Théoricien de l’altermondialisme, Samir Amin est l’un des plus grands économistes du monde arabe et de l’Afrique. Depuis toujours engagé contre le capitalisme et l’impérialisme, il nous livre son analyse des récentes élections égyptiennes.
Quelles sont, selon vous, les raisons qui ont conduit à la victoire des Frères musulmans aux élections parlementaires et présidentielles en Egypte ?
Le succès de l’islam politique en général, et des Frères musulmans en particulier, exprime sur le plan social et économique le triomphe de la mondialisation néolibérale. La détérioration des conditions de vie de la majorité des Egyptiens est le résultat direct de cette mondialisation qui a provoqué une prolifération sans précédent du secteur informel. Celui-ci joue actuellement un rôle fondamental dans la vie économique et sociale. Il représente la source de revenus la plus importante pour la majorité de la population active en Egypte. Les statistiques démontrent que 60% des gens en vivent.

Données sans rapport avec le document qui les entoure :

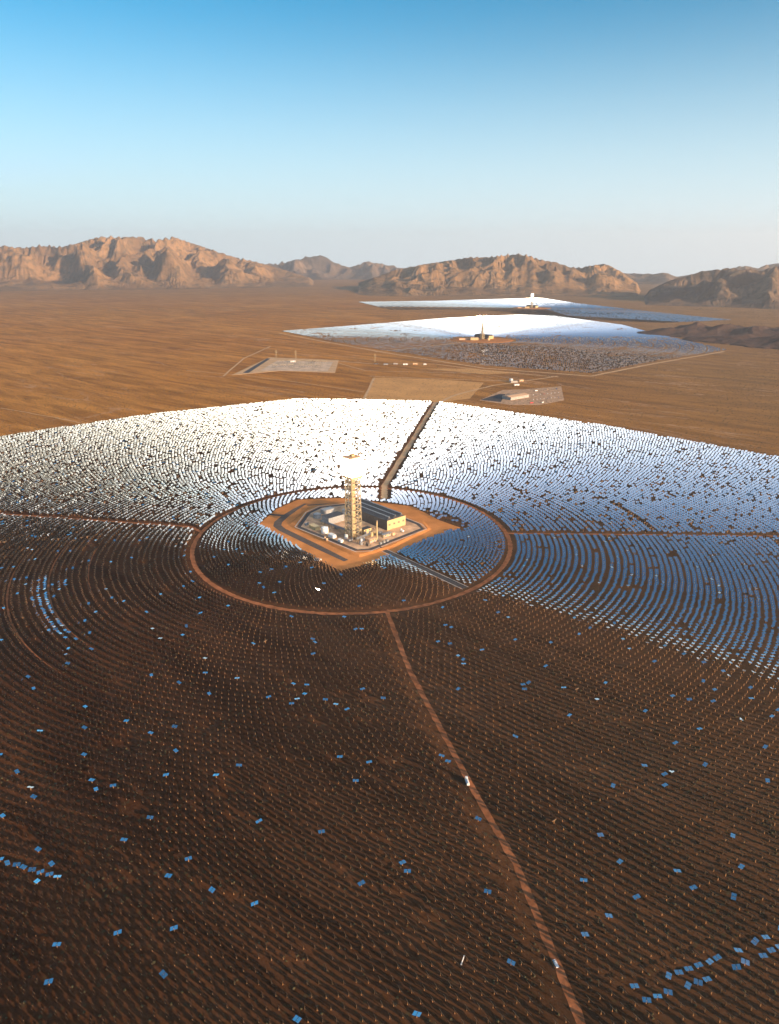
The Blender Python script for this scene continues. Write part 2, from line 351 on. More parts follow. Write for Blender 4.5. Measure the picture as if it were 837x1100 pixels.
# dark hills beside the second field
hx = np.linspace(1350, 3600, 230); hy = np.linspace(3200, 5300, 190); HX, HY = np.meshgrid(hx, hy); hz = np.zeros_like(HX)
for (cx, cy, s, hgt) in HILLS: hz = np.maximum(hz, hgt * np.clip(1 - np.hypot((HX - cx), (HY - cy) * 1.2) / (s * 1.5), 0, 1) ** 1.1)
hz = hz * (.55 + .75 * ridged(HX / 420, HY / 420, 5)) + 4 * fbm(HX / 60, HY / 60, 3)
hz = np.where(hz < 6, hz - 6, hz)
hz[0] = hz[-1] = -8; hz[:, 0] = hz[:, -1] = -8
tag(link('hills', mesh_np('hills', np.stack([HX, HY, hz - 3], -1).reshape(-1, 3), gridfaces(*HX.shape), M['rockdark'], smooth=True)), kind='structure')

# ------------------------------------------------------------------ roads and tracks
T1 = Vector((-59.3, 1089.0)); RING = 270.0
T2 = Vector((535.3, 4185.7)); T3 = Vector((1367.0, 7076.7))
def wob(pts, n=12, a=1.2):
    out = []
    for i in range(len(pts) - 1):
        for k in range(n):
            f = k / n; out.append((pts[i][0] * (1 - f) + pts[i + 1][0] * f + random.uniform(-a, a), pts[i][1] * (1 - f) + pts[i + 1][1] * f + random.uniform(-a, a)))
    return out + [pts[-1]]
ROADS = {  # name: (points, width)
 'n': ([(-10, 1290), G(413, 522), G(468, 432)], 21), 'w': ([(-314, 1110), (-330, 1125), G(205, 566), G(100, 559), G(0, 552), (-1100, 1275)], 9),
 'e': ([(196, 1106), G(700, 574.5), G(837, 576), (1100, 1088)], 8),
 's': ([(-10, 826), G(415, 655), G(440, 720), G(503, 838), G(555, 930), G(625, 1100), (150, 140)], 8)}
mb = MB()
for i, (p, wd) in enumerate(ROADS.values()):
    q = wob(p, 24, .35); mb.strip(q, [wd * (.72 + .22 * float(perlin(np.array(j * .31), np.array(i * 3.3)))) * random.uniform(.9, 1.08) for j in range(len(q))], .06 + .01 * i)
mb.strip([(T1.x + RING * .95 * math.cos(a) - 1, T1.y + RING * math.sin(a)) for a in np.linspace(0, 2 * math.pi, 361)], [random.uniform(5.2, 8.2) for _ in range(361)], .12)
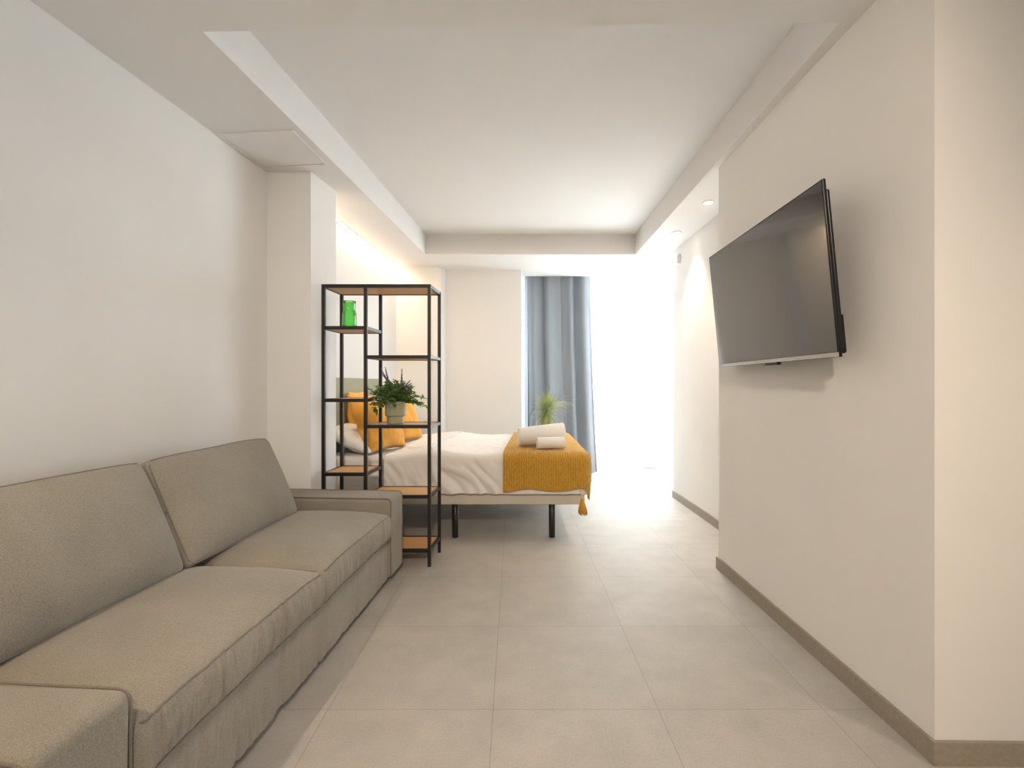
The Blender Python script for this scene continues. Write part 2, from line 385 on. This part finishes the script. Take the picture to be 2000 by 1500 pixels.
# LED strip at the top of the wall behind the bed
def xa(y): return -1.550+(y-3.465)*(.145/2.255)
led = thing('led_strip_light', 'long warm LED light line along the top of the wall behind the bed', 'strip light', (xa(4.6)+.03, 4.6, ZS))
def stripbar(off, wd, z0, z1, y0=3.50, y1=5.70):
    return prism([(xa(y0)+off-(xa(4.6)+.03), y0-4.6), (xa(y1)+off-(xa(4.6)+.03), y1-4.6), (xa(y1)+off+wd-(xa(4.6)+.03), y1-4.6), (xa(y0)+off+wd-(xa(4.6)+.03), y0-4.6)], z0, z1)
obj('profile', stripbar(.002, .009, -.016, -.0005), M['white_plastic'], led)
obj('profile', stripbar(.0295, .004, -.009, -.0005), M['white_plastic'], led)
obj('diffuser', stripbar(.0125, .016, -.004, -.0005), M['led'], led)

# small plates on the walls
t = thing('wall_sensor', 'small white box mounted high on the far right wall near the window', 'sensor', (1.6675, 4.86, 2.44))
obj('housing', box(-.022, 0, -.045, .045, -.05, .05, .006), M['white_plastic'], t)
obj('cover', box(-.028, -.021, -.034, .034, -.036, .036, .004), M['white_plastic'], t)

# ------------------------------------------------------------------ sofa
SR = R(-4.1)
sofa = thing('sofa', 'long taupe fabric three seat sofa standing along the left wall', 'sofa', (-.702, 3.035, 0), (0, 0, SR))
def dgather(y, z, amp, seed):   # vertical gathers in cloth, in metres
    return amp*(nz(y*22+nz(y*5, z*6, seed)*2.5, z*4, seed)*.45-abs(nz(y*38+z*6*nz(y*2, seed), z*3, seed+5))*1.1+.25+nz(y*85, z*6, seed+9)*.25)
def arm(yc, seed, name='armrest'):
    Hx, Hy, Hz = .455, .112, .236
    def f(p):
        x, y, z = p
        k = nz(x*5, y*6+seed, z*6)*.004
        if z > 0: z += k*.8
        if x > 0: x += k
        return Vector((x-.455, y+yc, z+.276))
    a = obj(name, rbox_bm(Hx, Hy, Hz, .028, (18, 6, 10), f), M['sofa'], sofa, smooth=True)
    # piping along both edges of the top and front band
    for s_ in (-1, 1):
        pts = []
        yy = yc+s_*(Hy-.006)
        for i in range(14): pts.append((-.90+.86*i/13, yy+.001*s_, .509+nz(i*.6, seed)*.0015))
        for i in range(1, 7):
            an = R(90-15*i); pts.append((-.030+.026*math.cos(an), yy+.001*s_, .482+.026*math.sin(an)))
        for i in range(1, 14): pts.append((-.004+nz(i*.6, seed+3)*.0015, yy+.001*s_, .482-.43*i/13))
        obj('piping', tube(pts, .0033, 8), M['piping'], a, smooth=True)
    return a
arm(-.112, 1.0)
arm(-2.085, 9.0)
# seat base with skirt
L0, L1 = -1.972, -.226
def fbase(p):
    x, y, z = p; yy = y+(L0+L1)/2
    if x > .3:
        w_ = max(0, min(1, (.13-z)/.2)); x += dgather(yy, z, .010, 21)*w_+dgather(yy*.4, z, .006, 3)
    return Vector((x-.452, yy, z+.160))
obj('seat_base', rbox_bm(.432, (L1-L0)/2, .123, .012, (10, 420, 16), fbase), M['sofa'], sofa, smooth=True)
obj('back_frame', rbox_bm(.075, (L1-L0)/2+.01, .232, .02, (4, 20, 8), lambda p: Vector((p.x-.838, p.y+(L0+L1)/2, p.z+.272))), M['sofa'], sofa, smooth=True)
def seat(y0, y1, seed):
    yc = (y0+y1)/2; Hy = (y1-y0)/2-.002; Hx = .385; Hz = .074
    def f(p):
        x, y, z = p; u = y/Hy; v = x/Hx
        c = (1-min(1, abs(u))**4)*(1-min(1, abs(v))**5)*(1 if x > 0 else 1+.6*v)
        zz = z+(.048*c if z > 0 else 0)+nz(x*4+seed, y*4, 2)*.005*c
        # front corners and front edge roll
        xx = x
        if x > .2:
            k = (x-.2)/(Hx-.2); xx += .012*k*(1-(z/Hz)**2)*1.0
            if z < Hz*.98: xx += dgather(y+yc, z, .015, seed)*k*max(0, 1-abs(z/Hz)**4)
            zz += dgather(y+yc, 0, .004, seed)*k*(1 if z > 0 else 0)
            zz -= .012*k*abs(u)**6
        return Vector((xx-.383, y*(1-.010*(z/Hz)**2)+yc, zz+.358))
    c = obj('seat_cushion', rbox_bm(Hx, Hy, Hz, .024, (30, 260, 12), f), M['sofa'], sofa, smooth=True)
    for zz, nm in ((Hz-.011, 'piping'), (-Hz+.006, 'piping')):
        pts = []
        for i in range(70):
            y = -Hy+.018+(2*Hy-.036)*i/69; q = f(Vector((Hx-.0055, y, zz))); pts.append(q+Vector((.0015, 0, .002 if zz > 0 else 0)))
        q0 = [f(Vector((Hx-.05-.05*k, -Hy+.004, zz))) for k in range(5, -1, -1)]; q1 = [f(Vector((Hx-.05-.05*k, Hy-.004, zz))) for k in range(0, 6)]
        obj(nm, tube(q0+pts+q1, .0030, 6), M['piping'], c, smooth=True)
seat(-1.078, L1, 31.0); seat(L0, -1.082, 57.0)
def backc(y0, y1, seed):
    yc = (y0+y1)/2; Hy = (y1-y0)/2; Hx = .10; Hz = .232
    lean = R(24)
    def f(p):
        x, y, z = p; u = y/Hy; v = z/Hz
        c = (1-min(1, abs(u))**2.6)*(1-min(1, abs(v))**2.6)
        x2 = x*(.72+.28*(1-abs(u)**6)*(1-abs(v)**6))+(.045*c if x > 0 else -.02*c)+nz(y*4+seed, z*4, 3)*.008*c
        if x > 0 and abs(v) > .55: x2 += dgather(y+yc, z, .004, seed)*(abs(v)-.55)*1.6
        y2 = y*(1-.012*v*v)-.012*u*abs(u)*0; z2 = z-.010*abs(u)**5*(1 if z > 0 else 0)+nz(y*3, seed)*.005
        X = x2*math.cos(lean)-z2*math.sin(lean); Z = x2*math.sin(lean)+z2*math.cos(lean)
        return Vector((X-.640, y2+yc, Z+.648))
    c = obj('back_cushion', rbox_bm(Hx, Hy, Hz, .022, (6, 110, 46), f), M['sofa'], sofa, smooth=True)
    for sx in (1, -1):
        pts = []; xx = sx*(Hx-.006); n = 40
        ry, rz = Hy-.006, Hz-.006
        for i in range(n): pts.append((xx, -ry+.02+(2*ry-.04)*i/(n-1), rz))
        for i in range(n): pts.append((xx, ry, rz-.02-(2*rz-.04)*i/(n-1)))
        for i in range(n): pts.append((xx, ry-.02-(2*ry-.04)*i/(n-1), -rz))
        for i in range(n): pts.append((xx, -ry, -rz+.02+(2*rz-.04)*i/(n-1)))
        obj('piping', tube([f(Vector(p)) for p in pts], .0033, 6, closed=True), M['piping'], c, smooth=True)
backc(-1.195, -.365, 5.0); backc(-1.975, -1.205, 17.0)

# ------------------------------------------------------------------ open shelf unit
SX, SY = -.549, 3.118
shelf = thing('open_shelf_unit', 'tall black metal open shelf unit with staggered oak boards behind the sofa', 'shelf', (SX, SY, 0))
K = .024; DEP = .262; FX = (-.686, -.413, 0.0); P = .0205
def sp_(x, back, z): return (x+(K if back else 0), DEP if back else 0, z)
for x in FX:
    for b_ in (0, 1):
        bm = NB(); add_bar(bm, sp_(x, b_, 0), sp_(x, b_, 1.828), P, P); obj('post', bm, M['blackmetal'], shelf)
def board(xa_, xb_, z):
    r = P/2; bm = NB(); T = .016
    for b_ in (0, 1): add_bar(bm, (xa_+r+(K if b_ else 0), DEP*b_, z), (xb_-r+(K if b_ else 0), DEP*b_, z), .018, T+.006)
    for x in (xa_, xb_): add_bar(bm, (x+K*.04, r, z), (x+K*.96, DEP-r, z), .018, T+.004)
    fr = obj('shelf_frame', bm, M['blackmetal'], shelf)
    e = .010
    obj('shelf_board', prism([(xa_+e, e), (xb_-e, e), (xb_-e+K, DEP-e), (xa_+e+K, DEP-e)], z-.0075, z+.0085), M['wood'], fr)
bz_top = 1.822
def topboard():
    board(FX[0], FX[2], 1.8175)
topboard()
for z in (1.547, 1.077, .598, .105): board(FX[0], FX[1], z)
for z in (1.358, .907, .453, .103): board(FX[1], FX[2], z)

# ------------------------------------------------------------------ green vase
vz = thing('glass_vase', 'ribbed green glass vase on the top left bay of the shelf unit', 'vase', (-1.108, 3.235, 1.557))
pr = [(.0, .004), (.040, .004), (.044, .0), (.048, .004), (.047, .03), (.0455, .07), (.045, .098), (.0405, .112), (.0385, .125), (.0400, .15), (.0425, .176), (.043, .182),
      (.0405, .182), (.0375, .15), (.0360, .125), (.0380, .112), (.0425, .098), (.043, .07), (.0445, .03), (.0445, .012), (.0, .010)]
obj('vase_body', lathe(pr, 96, rib=.018, nr=24), M['green_glass'], vz, smooth=True)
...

Les organisations liées aux Frères musulmans ont fait preuve d’une grande capacité à travailler dans ces circonstances. De sorte que le succès social des Frères, bien avant leur succès politique, avait à son tour favorisé l’inflation de ces activités de survie, par exemple via des prêts pour un taxi ou pour des commerçants ambulants, etc. Ce succès assure ainsi la reproduction des activités susmentionnées à une plus grande échelle. Il s’agit d’une spirale négative. La culture politique de la Confrérie est connue pour sa grande simplicité. Cette culture politique confère une « légitimité » religieuse aux relations socio-économiques qui tirent leur principe du marché libre. Une telle culture montre une indifférence totale quant à la nature de ces «activités rudimentaires de bazar». Or, celles-ci sont incapables de former une force propulsive pour une économie nationale développée. Pour être bref, les Frères musulmans n’ont aucune conception du développement économique et social.
Le contexte politique et économique, régional et international, a-t-il favorisé le succès électoral des Frères en Egypte ?
En effet, la mise à disposition, qui dure depuis assez longtemps, par les pays du Golfe de fonds importants a provoqué un véritable boom des activités improductives mentionnées plus haut. Ces fonds sont souvent distribués sous la forme de petits prêts ou de subventions. Si l’on ajoute à cela les œuvres de charité, également soutenues par les Etats du Golfe (cliniques et autres institutions charitables), on comprend le développement démesuré de ce secteur. Bien entendu, les Etats du Golfe n’ont aucunement l’intention de contribuer au développement de la capacité productive de l’économie égyptienne, comme la construction d’usines par exemple, mais seulement de parrainer cette sorte de «lumpen-développement».